The morphology of state 1 cannot be identified under an online microscope, so it is difficult to figure out what exactly the LIDT is. The profile of state 1 was obtained by FIB cutting after irradiation by laser energy, which is lower than the LIDT of state 2. Thereby, Table 2 and Fig. 5 show LIDT results of the second, third, and fourth states during the R-on-1 process. The LIDT of the nodule in state 1 or 2 is significantly lower than that of the film and is affected by the structural size of the nodule. The larger the size, the lower the LIDT. However, the LIDTs of the nodule and film in states 3 and 4 are extremely close. By contrast, the LIDT of state 4 for large-scale catastrophic damage shows an opposite trend. Specifically, the LIDT of the nodule is slightly higher than that of the HR film. This result is possibly because the incidence angle range is broadened because of the nodule. The larger the nodule size, the larger the range. Thus, more energy is deposited inside the film, and the energy on the surface is reduced. Therefore, more energy is needed to induce damage on the surface. Therefore, for state 4, the LIDT of larger nodules is shown to be higher.

As for the dual-band film, there should be a sequence of reflection designed to reflect two parts of wavelengths one after the other. Therefore, we reverse the order of the two parts of the HR film used in the above experiment. Specifically, the outer layer is the HR part of 1064 nm. At this time, the 800 nm laser directly penetrates this part and achieves HR inside the film. The mechanism of laser-induced damage is completely different. Under the same experimental conditions, the 2 µm seed nodule was tested with the R-on-1 procedure. The whole process roughly goes through five states, as shown in Fig. 6. Figure 7 shows the results of |E2| distribution and the FIB profiles of states 1 and 2. Table 3 gives the LIDTs.

Similarly, the nodule is still damaged before the surrounding film. However, the damage first appears inside the nodule, where the electric field is strongest. Most of the light is concentrated in the interior through the surface. That explains why the electric field enhancement level at the light converging area caused by the nodule is up to 60 times (13 times in the previous film). The film damage first occurs at the interface of the dual-band film structure, as shown in Fig. 7(d). It causes the entire film to undergo delamination and fracture, which is shown as a blister. In other words, the nodule damage caused by electric field enhancement has priority over the internal blister damage determined by the film design. With the increase of laser energy, the blister damage becomes severe, and a large area of delamination occurs, as shown in states 3–5 in Fig. 6.
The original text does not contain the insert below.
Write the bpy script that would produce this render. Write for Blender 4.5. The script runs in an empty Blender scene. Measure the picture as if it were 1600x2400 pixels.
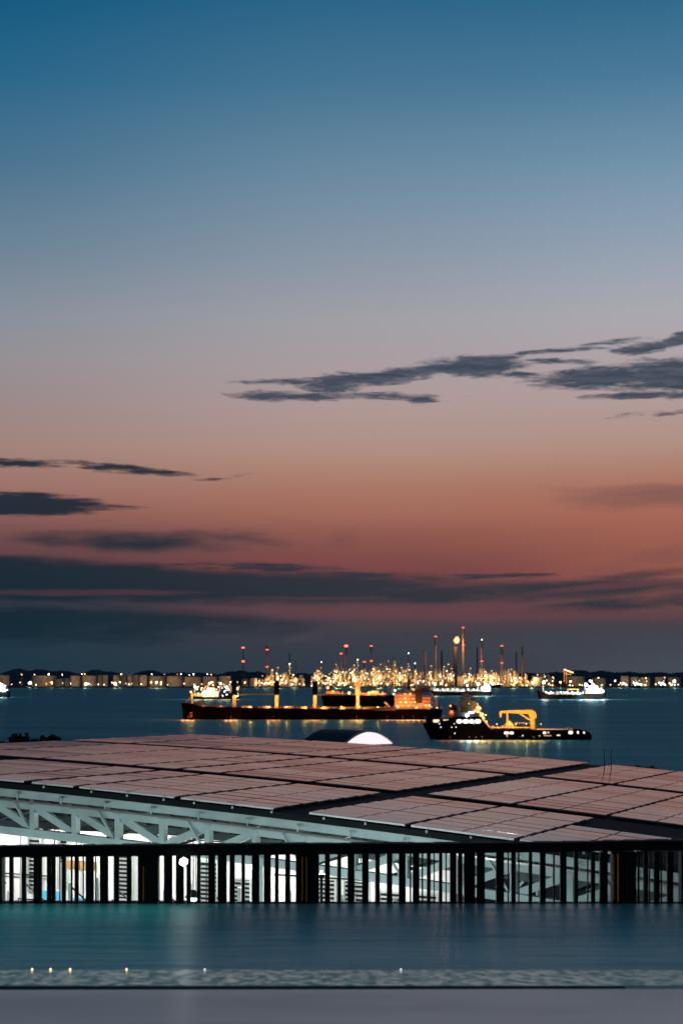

In summary, our work verifies that a nodule defect is still an important factor affecting the femtosecond LIDT of optical films. The larger the nodule size, the lower the LIDT. Further studies have shown that the location of the femtosecond laser initial damage of nodules is incompletely determined by the position of electric field enhancement and is closely related to the process of blister damage. For high-reflection films with 45° incidence, FDTD simulation result shows that the strongest electric field is located inside the nodule. However, most of the energy is concentrated on the nodule surface. Thus, the damage occurs first at this location. Combined with the studies of dual-band film, it can be considered that the origination and growth of damage are a complex process affected by many factors. When the femtosecond reflective layer is inside the film, the area where the electric field is the strongest is destroyed first, followed by the blister at the reflective location and the large area of growth destruction. This condition is relatively different from the femtosecond laser-induced damage of the 0° reflector and the nanosecond laser-induced damage of the 45° reflector. These studies have provided new content and reference for the study of femtosecond laser-induced damage mechanism and law.